Start of RECORDED DATA
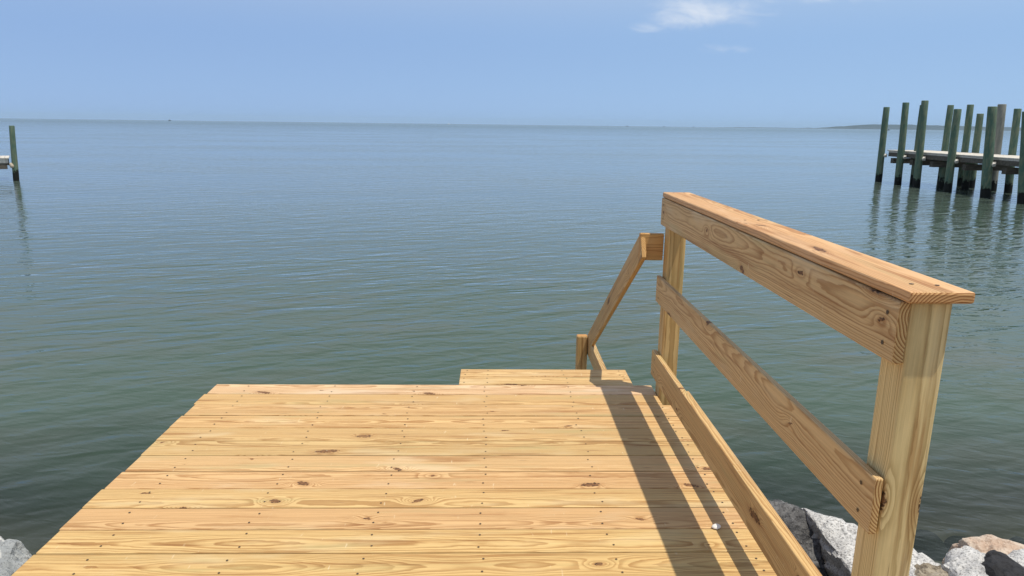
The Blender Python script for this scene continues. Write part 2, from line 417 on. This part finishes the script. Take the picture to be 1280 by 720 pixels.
# ------------------------------------------------------------------ railing on the right of the deck
rail = empty('deck_railing', (2.41, -1.2, 0), 'new pine railing with flat cap board and three horizontal boards on the deck edge', 'railing')
XR, YF, YN = 2.390, -.0823, -2.2537
H6 = .1397
PW = .089
LEN = YF-YN
yc = (YF+YN)/2
zt, zm, zl = 1.0572, .642, .2299
def rboard(name, ztop, y0, y1, tone, xoff=0):
    return board(name, (XR+T/2+xoff, (y0+y1)/2, ztop-H6/2), abs(y1-y0), H6, T, (0, 1, 0), (-1, 0, 0), M['pine'], rail, tone)
rboard('top_rail', zt-.0015, YN, YF, (1.0, 1.0, .98))
board('middle_rail', (XR+.010, (YN-.003+YF+.01)/2, zm+.003-H6/2), YF-YN+.013, H6, .020, (0, 1, 0), (-1, 0, 0), M['pine'], rail, (1.0, 1.0, .98))
rboard('bottom_rail', zl, YN-1.6, YF+.02, (1.0, .95, .82))
board('edge_strip', (XR+T+.0076, (-.66+YN+PW+.004)/2, zl-.004-.019), -.66-(YN+PW+.004), .038, .014, (0, 1, 0), (-1, 0, 0), M['pine'], rail, (1.0, .95, .84))
board('rail_cap', (XR+.0035+H6/2, yc-.01, zt+.0005+T/2), LEN+.03, H6, T, (0, 1, 0), (0, 0, 1), M['pine'], rail, (1.04, .90, .86), bev=.005)
for (py0, py1, nm, zb, tn) in ((YF-PW, YF, 'post', -1.35, (1.05, .92, .72)), (YN, YN+PW, 'post', -1.2, (1.16, 1.15, 1.05))):
    top = zt-.001
    board(nm, (XR+T+PW/2+.0008, (py0+py1)/2, (top+zb)/2), top-zb, PW, PW, (0, 0, 1), (0, -1, 0), M['pine_post'], rail, tn, bev=.005)
# next post of the run, behind the camera
board('post', (XR+T+PW/2+.0008, -3.9, (zl+.4-1.0)/2), zl+.4+1.0, PW, PW, (0, 0, 1), (0, -1, 0), M['pine_post'], rail, (1, 1, .9), bev=.005)
rs = bmesh.new()
def rscrew(x, y, z, n):
    n = Vector(n); q = n.to_track_quat('Z', 'Y')
    a = rng.random()*3
    rs.faces.new([rs.verts.new(Vector((x, y, z)) - rail.location + q @ Vector((.0055*math.cos(a+k*math.pi/3), .0055*math.sin(a+k*math.pi/3), .0012))) for k in range(6)])
for zz in (zt, zm, zl):
    for y_ in (YN+.045, YF-.045):
        for dz in (-.035, -.105):
            if zz == zl and y_ < -1: continue
            rscrew(XR, y_ + rng.uniform(-.012, .012), zz+dz, (-1, 0, 0))
for y_ in (YN+.04, YF-.04, yc):
    for dx_ in (.05, .10): rscrew(XR+dx_, y_ + rng.uniform(-.012, .012), zt+.0005+T, (0, 0, 1))
tag(from_bm('screw_heads', rs, M['screw'], rail), kind='stuff')

# ------------------------------------------------------------------ steps down to the water with their handrail
st = empty('boarding_steps', (1.82, .27, -1.1), 'pine steps leading from the deck end down into the water with a sloping handrail', 'steps')
sl_ = math.tan(R(31.5))
def sx_board(name, p0, p1, W, T_, ztone, xc, m_=M['pine'], plumb=False):
    p0 = Vector(p0); p1 = Vector(p1)
    return board(name, (p0+p1)/2, (p1-p0).length, W, T_, p1-p0, (-1, 0, 0), m_, st, ztone)
# sloping handrail: left face at x = 2.291
c0 = Vector((2.291+.0127, -.0790, .871)); c1 = Vector((2.291+.0127, 1.73, -.234))
nrm = Vector((0, -sl_, -1)).normalized()
off = nrm*(H6/2)
hd = board('handrail', (c0+c1)/2 + off + Vector((0, .012, 0)), (c1-c0).length+.0, H6, .0254, c1-c0, (-1, 0, 0), M['pine'], st, (.95, .88, .74))
board('handrail_block', (2.352, -.0825+.019+.0015, .866-H6/2), .123, H6, .038, (1, 0, 0), (0, -1, 0), M['pine'], st, (1.0, .85, .64))
board('handrail_post', (2.2445, 1.735, -.80), 1.12, PW, .06, (0, 0, 1), (0, -1, 0), M['pine_post'], st, (1, .85, .68), bev=.012)
board('lower_rail', (2.312, 1.02, -.267-H6/2), 1.50, H6, .038, (0, 1, 0), (-1, 0, 0), M['pine'], st, (.92, .90, .82))
for x_ in (1.375, 2.262):
    board('stringer', (x_, 1.24, -.755), 2.2, .235, .038, (0, 1, -sl_), (1, 0, 0), M['pine'], st, (.9, .88, .8))
for k in range(5):
    board('tread', (1.8185, .40+k*.295, -.20-k*.181), .846, .26, .038, (1, 0, 0), (0, 0, 1), M['pine'], st, (.98, .96, .88))

# ------------------------------------------------------------------ white shell on the deck
def shell():
    bm = bmesh.new()
    bmesh.ops.create_uvsphere(bm, u_segments=20, v_segments=12, radius=1)
    for v in bm.verts:
        a = math.atan2(v.co.y, v.co.x)
        k = 1 + .05*math.sin(a*9)
        v.co = Vector((v.co.x*.018*k, v.co.y*.013*k*(1-.15*v.co.x), (v.co.z*.0105 if v.co.z > 0 else v.co.z*.003)))
        v.co += Vector((mnoise.noise(v.co*90), mnoise.noise(v.co*90+Vector((5, 0, 0))), 0))*.0012
    o = from_bm('seashell', bm, M['shell'], smooth=True); o.location = (2.338, -1.425, .0045); o.rotation_euler = (0, 0, .3)
    tag(o, 'small round white shell lying on the deck boards in the rail shadow stripe', 'shell')
shell()

# ------------------------------------------------------------------ boulders
def boulder(pts, seed, m_, label, group='boulders piled along the shore', rough=.05, cuts=4, name='boulder', scale=1):
    """hull through world points, broken up with cleaved facets and fine relief"""
    cen = sum((Vector(p) for p in pts), Vector())/len(pts)
    base = min(p[2] for p in pts)
    cen.z = base
    bm = bmesh.new()
    vs = [bm.verts.new(Vector(p)-cen) for p in pts]
    r = bmesh.ops.convex_hull(bm, input=vs)
    junk = list({e for e in r['geom_interior']+r['geom_unused'] if isinstance(e, bmesh.types.BMVert)})
    bmesh.ops.delete(bm, geom=junk, context='VERTS')
    bmesh.ops.triangulate(bm, faces=bm.faces[:])
    for it in range(6):
        es = [e for e in bm.edges if e.calc_length() > (.05 if it < 4 else .032)]
        if not es: break
        bmesh.ops.subdivide_edges(bm, edges=es, cuts=1)
        bmesh.ops.triangulate(bm, faces=bm.faces[:])
    for _ in range(3): bmesh.ops.smooth_vert(bm, verts=bm.verts[:], factor=.5, use_axis_x=True, use_axis_y=True, use_axis_z=True)
    bm.normal_update()
    so_ = Vector((seed*3.7, seed*1.3, seed*7.1))
    nr = [v.normal.copy() for v in bm.verts]
    for v, nv in zip(bm.verts, nr):
        p = v.co + so_
        n = mnoise.noise(p*2.6)*.9 + mnoise.noise(p*7)*.55 + mnoise.noise(p*17)*.35 + mnoise.noise(p*40)*.22
        # cleaved steps: quantised layers along a tilted bedding direction
        q = p.dot(Vector((.35, .25, .9)))*7 + mnoise.noise(p*3)*1.1
        n += ((q % 1.0)-.5)*.7
        cr = abs(mnoise.noise(p*3.1 + Vector((9, 2, 4))))
        n -= max(0, .06-cr)*9.0
        v.co += nv*n*rough
    o = from_bm(name, bm, m_); o.location = cen
    return tag(o, label, 'boulder', group)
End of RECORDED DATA
■ SET TASK
Word for word, quote the lines above. Omit the pictures.

■ RESULT FOR THIS EXERCISE
The Blender Python script for this scene continues. Write part 2, from line 417 on. This part finishes the script. Take the picture to be 1280 by 720 pixels.
# ------------------------------------------------------------------ railing on the right of the deck
rail = empty('deck_railing', (2.41, -1.2, 0), 'new pine railing with flat cap board and three horizontal boards on the deck edge', 'railing')
XR, YF, YN = 2.390, -.0823, -2.2537
H6 = .1397
PW = .089
LEN = YF-YN
yc = (YF+YN)/2
zt, zm, zl = 1.0572, .642, .2299
def rboard(name, ztop, y0, y1, tone, xoff=0):
    return board(name, (XR+T/2+xoff, (y0+y1)/2, ztop-H6/2), abs(y1-y0), H6, T, (0, 1, 0), (-1, 0, 0), M['pine'], rail, tone)
rboard('top_rail', zt-.0015, YN, YF, (1.0, 1.0, .98))
board('middle_rail', (XR+.010, (YN-.003+YF+.01)/2, zm+.003-H6/2), YF-YN+.013, H6, .020, (0, 1, 0), (-1, 0, 0), M['pine'], rail, (1.0, 1.0, .98))
rboard('bottom_rail', zl, YN-1.6, YF+.02, (1.0, .95, .82))
board('edge_strip', (XR+T+.0076, (-.66+YN+PW+.004)/2, zl-.004-.019), -.66-(YN+PW+.004), .038, .014, (0, 1, 0), (-1, 0, 0), M['pine'], rail, (1.0, .95, .84))
board('rail_cap', (XR+.0035+H6/2, yc-.01, zt+.0005+T/2), LEN+.03, H6, T, (0, 1, 0), (0, 0, 1), M['pine'], rail, (1.04, .90, .86), bev=.005)
for (py0, py1, nm, zb, tn) in ((YF-PW, YF, 'post', -1.35, (1.05, .92, .72)), (YN, YN+PW, 'post', -1.2, (1.16, 1.15, 1.05))):
    top = zt-.001
    board(nm, (XR+T+PW/2+.0008, (py0+py1)/2, (top+zb)/2), top-zb, PW, PW, (0, 0, 1), (0, -1, 0), M['pine_post'], rail, tn, bev=.005)
# next post of the run, behind the camera
board('post', (XR+T+PW/2+.0008, -3.9, (zl+.4-1.0)/2), zl+.4+1.0, PW, PW, (0, 0, 1), (0, -1, 0), M['pine_post'], rail, (1, 1, .9), bev=.005)
rs = bmesh.new()
def rscrew(x, y, z, n):
    n = Vector(n); q = n.to_track_quat('Z', 'Y')
    a = rng.random()*3
    rs.faces.new([rs.verts.new(Vector((x, y, z)) - rail.location + q @ Vector((.0055*math.cos(a+k*math.pi/3), .0055*math.sin(a+k*math.pi/3), .0012))) for k in range(6)])
for zz in (zt, zm, zl):
    for y_ in (YN+.045, YF-.045):
        for dz in (-.035, -.105):
            if zz == zl and y_ < -1: continue
            rscrew(XR, y_ + rng.uniform(-.012, .012), zz+dz, (-1, 0, 0))
for y_ in (YN+.04, YF-.04, yc):
    for dx_ in (.05, .10): rscrew(XR+dx_, y_ + rng.uniform(-.012, .012), zt+.0005+T, (0, 0, 1))
tag(from_bm('screw_heads', rs, M['screw'], rail), kind='stuff')

# ------------------------------------------------------------------ steps down to the water with their handrail
st = empty('boarding_steps', (1.82, .27, -1.1), 'pine steps leading from the deck end down into the water with a sloping handrail', 'steps')
sl_ = math.tan(R(31.5))
def sx_board(name, p0, p1, W, T_, ztone, xc, m_=M['pine'], plumb=False):
    p0 = Vector(p0); p1 = Vector(p1)
    return board(name, (p0+p1)/2, (p1-p0).length, W, T_, p1-p0, (-1, 0, 0), m_, st, ztone)
# sloping handrail: left face at x = 2.291
c0 = Vector((2.291+.0127, -.0790, .871)); c1 = Vector((2.291+.0127, 1.73, -.234))
nrm = Vector((0, -sl_, -1)).normalized()
off = nrm*(H6/2)
hd = board('handrail', (c0+c1)/2 + off + Vector((0, .012, 0)), (c1-c0).length+.0, H6, .0254, c1-c0, (-1, 0, 0), M['pine'], st, (.95, .88, .74))
board('handrail_block', (2.352, -.0825+.019+.0015, .866-H6/2), .123, H6, .038, (1, 0, 0), (0, -1, 0), M['pine'], st, (1.0, .85, .64))
board('handrail_post', (2.2445, 1.735, -.80), 1.12, PW, .06, (0, 0, 1), (0, -1, 0), M['pine_post'], st, (1, .85, .68), bev=.012)
board('lower_rail', (2.312, 1.02, -.267-H6/2), 1.50, H6, .038, (0, 1, 0), (-1, 0, 0), M['pine'], st, (.92, .90, .82))
for x_ in (1.375, 2.262):
    board('stringer', (x_, 1.24, -.755), 2.2, .235, .038, (0, 1, -sl_), (1, 0, 0), M['pine'], st, (.9, .88, .8))
for k in range(5):
    board('tread', (1.8185, .40+k*.295, -.20-k*.181), .846, .26, .038, (1, 0, 0), (0, 0, 1), M['pine'], st, (.98, .96, .88))

# ------------------------------------------------------------------ white shell on the deck
def shell():
    bm = bmesh.new()
    bmesh.ops.create_uvsphere(bm, u_segments=20, v_segments=12, radius=1)
    for v in bm.verts:
        a = math.atan2(v.co.y, v.co.x)
        k = 1 + .05*math.sin(a*9)
        v.co = Vector((v.co.x*.018*k, v.co.y*.013*k*(1-.15*v.co.x), (v.co.z*.0105 if v.co.z > 0 else v.co.z*.003)))
        v.co += Vector((mnoise.noise(v.co*90), mnoise.noise(v.co*90+Vector((5, 0, 0))), 0))*.0012
    o = from_bm('seashell', bm, M['shell'], smooth=True); o.location = (2.338, -1.425, .0045); o.rotation_euler = (0, 0, .3)
    tag(o, 'small round white shell lying on the deck boards in the rail shadow stripe', 'shell')
shell()

# ------------------------------------------------------------------ boulders
def boulder(pts, seed, m_, label, group='boulders piled along the shore', rough=.05, cuts=4, name='boulder', scale=1):
    """hull through world points, broken up with cleaved facets and fine relief"""
    cen = sum((Vector(p) for p in pts), Vector())/len(pts)
    base = min(p[2] for p in pts)
    cen.z = base
    bm = bmesh.new()
    vs = [bm.verts.new(Vector(p)-cen) for p in pts]
    r = bmesh.ops.convex_hull(bm, input=vs)
    junk = list({e for e in r['geom_interior']+r['geom_unused'] if isinstance(e, bmesh.types.BMVert)})
    bmesh.ops.delete(bm, geom=junk, context='VERTS')
    bmesh.ops.triangulate(bm, faces=bm.faces[:])
    for it in range(6):
        es = [e for e in bm.edges if e.calc_length() > (.05 if it < 4 else .032)]
        if not es: break
        bmesh.ops.subdivide_edges(bm, edges=es, cuts=1)
        bmesh.ops.triangulate(bm, faces=bm.faces[:])
    for _ in range(3): bmesh.ops.smooth_vert(bm, verts=bm.verts[:], factor=.5, use_axis_x=True, use_axis_y=True, use_axis_z=True)
    bm.normal_update()
    so_ = Vector((seed*3.7, seed*1.3, seed*7.1))
    nr = [v.normal.copy() for v in bm.verts]
    for v, nv in zip(bm.verts, nr):
        p = v.co + so_
        n = mnoise.noise(p*2.6)*.9 + mnoise.noise(p*7)*.55 + mnoise.noise(p*17)*.35 + mnoise.noise(p*40)*.22
        # cleaved steps: quantised layers along a tilted bedding direction
        q = p.dot(Vector((.35, .25, .9)))*7 + mnoise.noise(p*3)*1.1
        n += ((q % 1.0)-.5)*.7
        cr = abs(mnoise.noise(p*3.1 + Vector((9, 2, 4))))
        n -= max(0, .06-cr)*9.0
        v.co += nv*n*rough
    o = from_bm(name, bm, m_); o.location = cen
    return tag(o, label, 'boulder', group)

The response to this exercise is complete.